As a postmortem document, RKives is adept at cataloging the pet themes that haunted the band’s lyrics—and endeared it to a certain subset of floppy-haired music consumers. To paraphrase the refrain of “A Town Called Luckey,” they’re all quarter-life-crisis-type things: unluckiness in love, post-grad ennui, and landscapes flitting by car windows. The third of those quantities highlights a curious contradiction about the band: In spite of Lewis and Sennett’s kiddie-actor past and Rilo Kiley’s Silver Lake roots, the band did its best work when it wasn’t singing about California. Opener “Let Me Back In” eventually yearns for palm trees and sunshine, but the travelogue Lewis spins in the opening measures makes for the better song.
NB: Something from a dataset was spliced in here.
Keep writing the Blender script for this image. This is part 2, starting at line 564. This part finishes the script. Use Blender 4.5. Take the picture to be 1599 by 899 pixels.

The compilation re-establishes the dominance of Lewis’ voice—a coo that transforms into a mighty and effective roar in the blink of an eye—over the Rilo Kiley sound. But RKives’ condensed portrait of the band’s timeline provides a clearer view of what all four of the band’s members brought to the table, particularly Sennett. His two lead vocal turns here—“Well, You Left” and a demo for Take Offs And Landings’ “Rest Of My Life” that sounds like the intro to a lost B-side by The Unicorns—burnish Sennett’s reputation as the more hangdog of the members in the band’s broken hearts’ club. More revelatory is the fretwork he shows off on RKives, wringing further drama from “It’ll Get You There” with a one-note solo and getting “Runnin’ Around” back in touch with its slicked-down stadium-rock antecedents.
The big-haired pomp of “Runnin’ Around” isn’t the best look Lewis, Sennett, de Reeder, and Boesel tried on during their decade of operation. Still, it hangs on the band better than Under The Blacklight’s “Wordy Rappinghood” impression, “Dejalo,” heard on RKives as a remix featuring West Coast rap godhead and Lewis’ professed hip-hop idol, Too $hort. The MC born Todd Shaw handily outpaces his disciple, but even with his contributions, “Dejalo” remains RKives’ only out-and-out skippable track. Its inclusion on the comp’s tracklist hinges entirely on the novelty of the Too $hort verse, but given the quality of most everything else on RKives, surely there was another “Emotional” sitting on the shelves, waiting to tide fans over until the band reneges on its anti-reunion stance.